5. Ainsi donc peut-être les exemples de ce traité nous ont-ils conduits insensiblement à concevoir ce changement de nous-mêmes dans le sens du mieux. Peut-être aussi nous ont-ils montré qu'il n'est pas d'autre moyen pour l'âme d'être unie au Dieu incorruptible que de devenir elle-même aussi pure que possible par l'incorruptibilité afin de saisir le semblable par le semblable, en s'exposant comme un miroir la pureté de Dieu, de telle sorte que même son intérieur soit formé en vertu d'une participation et d'une manifestation de la beauté du prototype. Si donc quelqu'un est déjà capable de délaisser tous les biens humains, corps, richesses, occupations des sciences et des techniques ou même tout ce que l'on voit en faveur selon les coutumes et les lois - car en de telles matières, l'erreur intervient dans l'intelligence du Beau lorsque les sens servent de critère - un tel homme éprouvera de l'amour et du désir pour cela seul qui ne reçoit pas sa beauté d'ailleurs, qui n'est pas tel un jour ou sous un certain rapport, mais qui est beau de lui-même, par lui-même et en lui-même, toujours beau sans jamais le devenir ou devoir un jour cesser de l'être, mais qui est toujours identique à lui-même, supérieur à toute addition et accroissement, susceptible de nulle modification et de nul changement.

6. C'est donc à celui qui a purifié toutes les puissances de son âme de "toute espèce de vice" que devient visible, j'ose le dire, ce qui est beau uniquement de par sa nature.

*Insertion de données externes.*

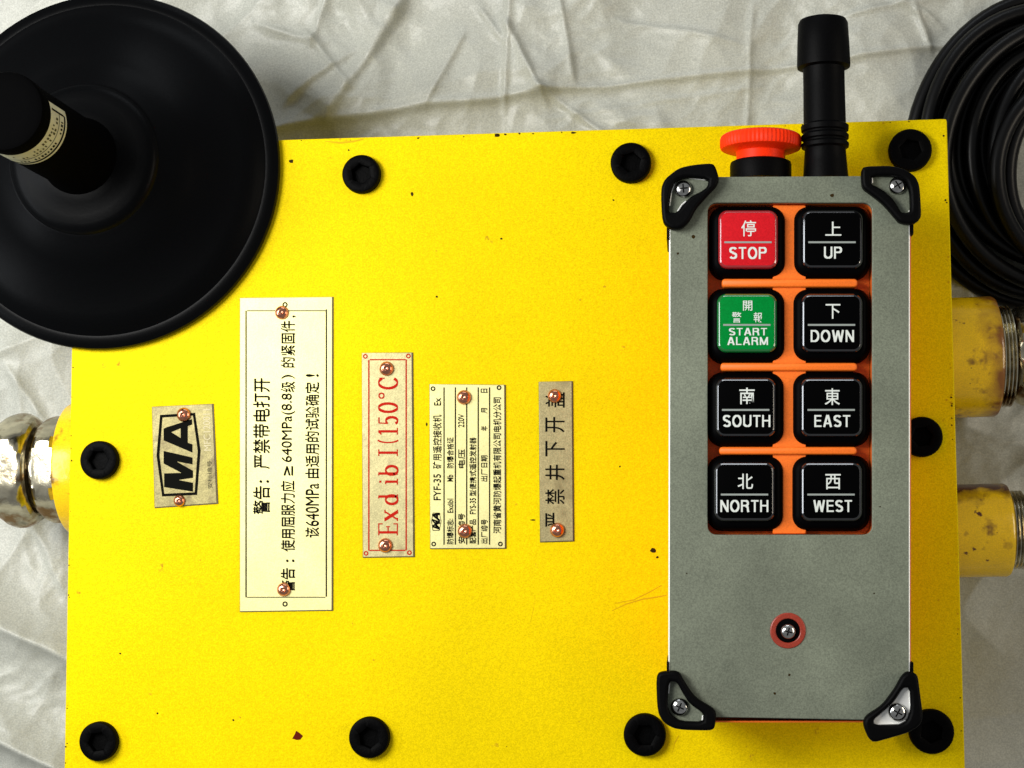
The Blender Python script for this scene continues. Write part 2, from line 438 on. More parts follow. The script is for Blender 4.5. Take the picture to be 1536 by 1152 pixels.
# rivets: one copper dome with a dimple, copied
rp = [(10.5, 0), (10.5, 1.4), (10, 3.2), (8.6, 5.2), (6.2, 6.7), (3.6, 7.2), (2.6, 6.3), (0.01, 5.9)]
_first = []
def rivet(px, py, r, z, parent):
    c = P(px, py, z)
    if not _first:
        o = lathe('rivet', rp, c, 'copper', parent, n=28, smooth=50); _first.append(o)
        o.location = Vector((c - WLOC[parent]) * U); WLOC[o] = c
        me = o.data; off = Vector((0, 0, 0))
    else:
        o = copy_to(_first[0], parent, c, random.uniform(0, 6))
    s = r / 10.5; o.scale = (s, s, s * 1.15)
    return o
def bars(rects, z, m, parent, name='rule'):
    for x0, y0, x1, y1 in rects: flat(name, [[(x0, y0), (x1, y0), (x1, y1), (x0, y1)]], z, m, parent)
def hole(px, py, r, z, m, parent):
    a = circ(px, py, r, 16); b = circ(px, py, r * .5, 16)
    polys = [[a[i], a[(i + 1) % 16], b[(i + 1) % 16], b[i]] for i in range(16)]
    flat('corner_ring', polys, z, m, parent)
PZ = 3.0
def plate(name, corners, m, label):
    o = slab(name, corners, 0.3, PZ, m, box, bevel=0.6, href=PZ, res=1)
    o['label'] = label
    cxp = sum(c[0] for c in corners) / 4; cyp = sum(c[1] for c in corners) / 4
    grow = [(x + (1.6 if x > cxp else -0.7), y + (1.1 if y > cyp else -0.5)) for x, y in corners]
    slab('plate_shade_rim', grow, 0.2, 1.6, 'edge_tone', o, bevel=0.3, href=PZ, res=0)  # dark underlay, wider right and below, stands in for the plate's shadow line
    return o

# long warning plate
pl = plate('warning_plate', [(360, 447), (498, 445.5), (497.5, 915), (360, 917)], 'plate_pale', 'long pale plate with three lines of black Chinese writing')
z = PZ + 0.35
bars([(368, 466, 370, 896), (488.4, 464, 490.4, 895)], z, 'print_black', pl)
bars([(370.5, 465.3, 488, 466.8), (370.5, 895.2, 488, 896.6)], z, 'print_soft', pl)
hole(427.5, 457, 4, z, 'print_black', pl); hole(427.5, 906, 4, z, 'print_black', pl)
for s, cx, y0, y1, hh in (('警告', 392, 771, 729, 25), (':', 396, 724, 720, 14), ('严禁带电打开', 392, 703, 567, 25),
                          ('警告', 431.5, 888, 852, 21), (':', 435, 843, 839, 12), ('使用屈服力应', 431.5, 827, 721, 21), ('≥', 432, 713, 699, 14),
                          ('640MPa(8.8', 432, 693, 590, 20), ('级', 431.5, 588, 572, 21), (')', 432, 568, 562, 20), ('的紧固件', 431.5, 551, 481, 21), (',', 441, 476, 473, 5),
                          ('该', 468, 806, 791, 21), ('640MPa', 468, 789, 725, 20), ('由适用的试验确定', 468, 717, 573, 21), ('!', 468, 565, 561, 19)):
    text(s, cx, (y0 + y1) / 2, y0 - y1, hh, z, 'print_black', pl, bold=0.0 if (s[0] in '68≥!:,)') else 0.005, strike=0.7)
rivet(423, 469, 10.5, PZ, pl); rivet(426, 884, 10.5, PZ, pl)

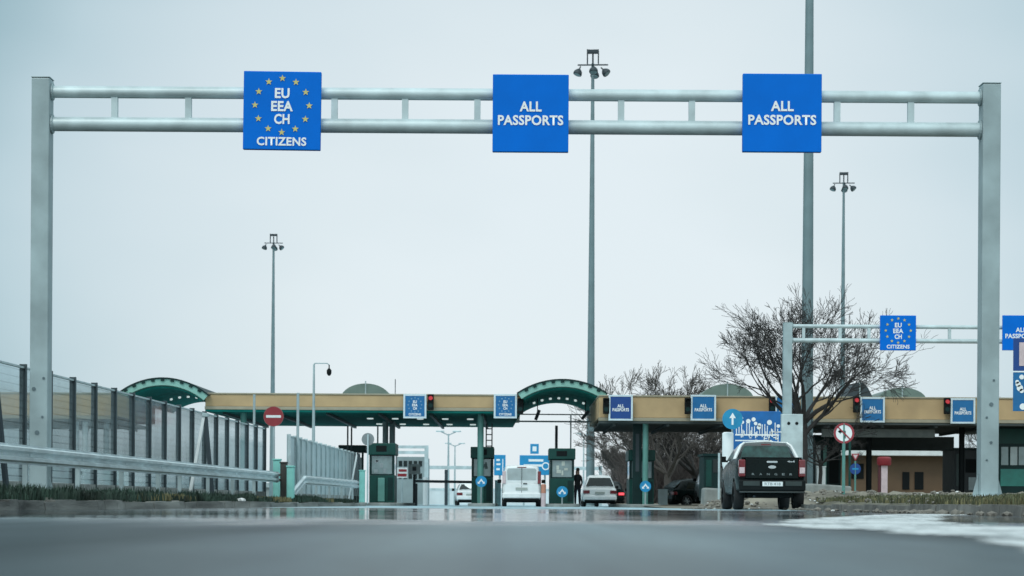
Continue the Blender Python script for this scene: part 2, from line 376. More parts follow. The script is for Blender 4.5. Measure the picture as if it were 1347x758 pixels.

De même en effet que c'est l'oeil, nettoyé de sa chassie, qui voit briller distinctement au loin les objets qui sont dans l'air, c'est de même l'âme qui, par l'incorruptibilité, acquiert la puissance de connaître cette lumière : la véritable virginité et le zèle pour l'incorruptibilité aboutissent à ce but, qui est de pouvoir, grâce à elle, voir Dieu. En effet qu'au sens propre, premier et unique, le beau, le bien et le pur soit le Dieu de tous les êtres, il n'est personne dont la raison soit si aveugle qu'il ne le puisse comprendre par lui-même.